> WHAT TO WORK ON: Repeat exactly, please, the lines that begin at the start of the listing and end at the line holding "from mathutils.bvhtree import BVHTree".

> INFORMATION SHOWN:
+--

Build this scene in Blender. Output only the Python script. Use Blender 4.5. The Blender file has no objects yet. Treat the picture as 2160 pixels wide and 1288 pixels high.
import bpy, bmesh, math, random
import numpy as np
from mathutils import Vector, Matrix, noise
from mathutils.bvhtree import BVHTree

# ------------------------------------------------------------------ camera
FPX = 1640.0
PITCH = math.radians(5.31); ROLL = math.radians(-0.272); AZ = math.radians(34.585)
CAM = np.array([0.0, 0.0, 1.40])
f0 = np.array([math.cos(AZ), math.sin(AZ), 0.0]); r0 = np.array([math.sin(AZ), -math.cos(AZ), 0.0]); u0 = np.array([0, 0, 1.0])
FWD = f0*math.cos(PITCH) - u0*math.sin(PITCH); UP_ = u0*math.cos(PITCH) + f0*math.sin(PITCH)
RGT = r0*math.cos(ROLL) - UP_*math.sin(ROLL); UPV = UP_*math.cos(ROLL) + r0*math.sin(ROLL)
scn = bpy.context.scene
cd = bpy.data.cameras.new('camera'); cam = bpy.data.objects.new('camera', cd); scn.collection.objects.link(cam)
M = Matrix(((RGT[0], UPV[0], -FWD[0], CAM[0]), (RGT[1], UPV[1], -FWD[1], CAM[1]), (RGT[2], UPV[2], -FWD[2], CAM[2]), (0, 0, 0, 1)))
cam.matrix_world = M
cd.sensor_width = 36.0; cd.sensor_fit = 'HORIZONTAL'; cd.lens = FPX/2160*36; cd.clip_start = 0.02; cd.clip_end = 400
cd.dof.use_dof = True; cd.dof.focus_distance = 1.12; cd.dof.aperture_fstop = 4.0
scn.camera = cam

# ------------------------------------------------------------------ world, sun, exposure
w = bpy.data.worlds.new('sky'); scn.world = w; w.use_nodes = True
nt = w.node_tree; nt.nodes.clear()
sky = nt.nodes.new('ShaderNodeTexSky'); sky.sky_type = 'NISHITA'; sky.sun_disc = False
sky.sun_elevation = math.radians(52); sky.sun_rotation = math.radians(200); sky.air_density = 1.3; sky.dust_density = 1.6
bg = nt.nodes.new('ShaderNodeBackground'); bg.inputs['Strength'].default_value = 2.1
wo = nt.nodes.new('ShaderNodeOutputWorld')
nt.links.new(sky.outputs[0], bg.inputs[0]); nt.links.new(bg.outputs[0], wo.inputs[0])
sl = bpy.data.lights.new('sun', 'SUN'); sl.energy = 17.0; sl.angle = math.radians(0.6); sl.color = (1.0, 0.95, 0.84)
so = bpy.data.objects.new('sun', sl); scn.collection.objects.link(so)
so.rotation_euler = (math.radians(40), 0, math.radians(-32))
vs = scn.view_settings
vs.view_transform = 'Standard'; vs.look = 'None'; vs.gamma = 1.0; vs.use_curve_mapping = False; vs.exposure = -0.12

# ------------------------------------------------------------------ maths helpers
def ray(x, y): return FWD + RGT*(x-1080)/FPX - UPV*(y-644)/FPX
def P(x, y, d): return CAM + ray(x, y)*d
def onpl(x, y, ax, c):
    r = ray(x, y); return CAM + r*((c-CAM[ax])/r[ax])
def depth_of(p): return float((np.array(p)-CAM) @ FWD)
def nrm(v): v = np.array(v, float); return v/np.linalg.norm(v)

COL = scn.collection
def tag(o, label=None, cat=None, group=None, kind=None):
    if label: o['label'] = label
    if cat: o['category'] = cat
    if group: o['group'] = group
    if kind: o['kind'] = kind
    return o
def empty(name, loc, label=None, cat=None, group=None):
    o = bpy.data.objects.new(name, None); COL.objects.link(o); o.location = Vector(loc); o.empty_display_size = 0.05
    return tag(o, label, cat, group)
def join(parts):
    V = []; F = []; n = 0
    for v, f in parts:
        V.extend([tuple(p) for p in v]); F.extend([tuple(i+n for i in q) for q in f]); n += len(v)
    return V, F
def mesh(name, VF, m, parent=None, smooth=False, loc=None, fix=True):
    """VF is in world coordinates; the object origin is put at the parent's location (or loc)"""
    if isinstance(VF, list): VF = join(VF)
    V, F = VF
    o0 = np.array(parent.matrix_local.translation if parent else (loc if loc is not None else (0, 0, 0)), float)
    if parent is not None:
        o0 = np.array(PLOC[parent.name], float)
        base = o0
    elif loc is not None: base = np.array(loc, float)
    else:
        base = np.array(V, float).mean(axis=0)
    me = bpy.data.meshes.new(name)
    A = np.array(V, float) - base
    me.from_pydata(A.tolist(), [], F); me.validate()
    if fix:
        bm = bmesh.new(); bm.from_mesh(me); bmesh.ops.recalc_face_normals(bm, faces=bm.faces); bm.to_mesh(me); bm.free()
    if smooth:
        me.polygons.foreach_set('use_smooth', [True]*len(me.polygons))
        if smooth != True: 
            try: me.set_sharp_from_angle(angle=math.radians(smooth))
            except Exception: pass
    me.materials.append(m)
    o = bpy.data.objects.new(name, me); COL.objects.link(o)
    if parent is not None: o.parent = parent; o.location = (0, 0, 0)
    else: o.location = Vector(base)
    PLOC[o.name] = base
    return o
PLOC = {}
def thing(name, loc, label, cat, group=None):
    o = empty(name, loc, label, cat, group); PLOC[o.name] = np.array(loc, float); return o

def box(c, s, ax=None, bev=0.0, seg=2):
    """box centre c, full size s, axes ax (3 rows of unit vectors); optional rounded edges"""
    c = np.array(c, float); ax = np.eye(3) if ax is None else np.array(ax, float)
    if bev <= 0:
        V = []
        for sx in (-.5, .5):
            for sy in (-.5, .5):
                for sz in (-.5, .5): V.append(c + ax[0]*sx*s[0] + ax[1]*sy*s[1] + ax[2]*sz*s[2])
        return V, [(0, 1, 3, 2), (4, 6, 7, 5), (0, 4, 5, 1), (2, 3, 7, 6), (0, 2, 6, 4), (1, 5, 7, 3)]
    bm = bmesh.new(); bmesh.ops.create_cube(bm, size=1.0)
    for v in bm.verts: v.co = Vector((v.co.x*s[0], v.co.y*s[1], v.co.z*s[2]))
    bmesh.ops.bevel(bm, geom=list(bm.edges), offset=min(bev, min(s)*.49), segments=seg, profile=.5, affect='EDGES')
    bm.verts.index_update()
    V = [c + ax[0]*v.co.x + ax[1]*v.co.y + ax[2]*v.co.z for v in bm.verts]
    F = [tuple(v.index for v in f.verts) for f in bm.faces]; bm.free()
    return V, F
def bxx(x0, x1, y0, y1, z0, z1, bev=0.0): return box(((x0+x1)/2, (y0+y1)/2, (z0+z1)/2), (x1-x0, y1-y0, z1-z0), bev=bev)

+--

> RIGHT ANSWER:
Build this scene in Blender. Output only the Python script. Use Blender 4.5. The Blender file has no objects yet. Treat the picture as 2160 pixels wide and 1288 pixels high.
import bpy, bmesh, math, random
import numpy as np
from mathutils import Vector, Matrix, noise
from mathutils.bvhtree import BVHTree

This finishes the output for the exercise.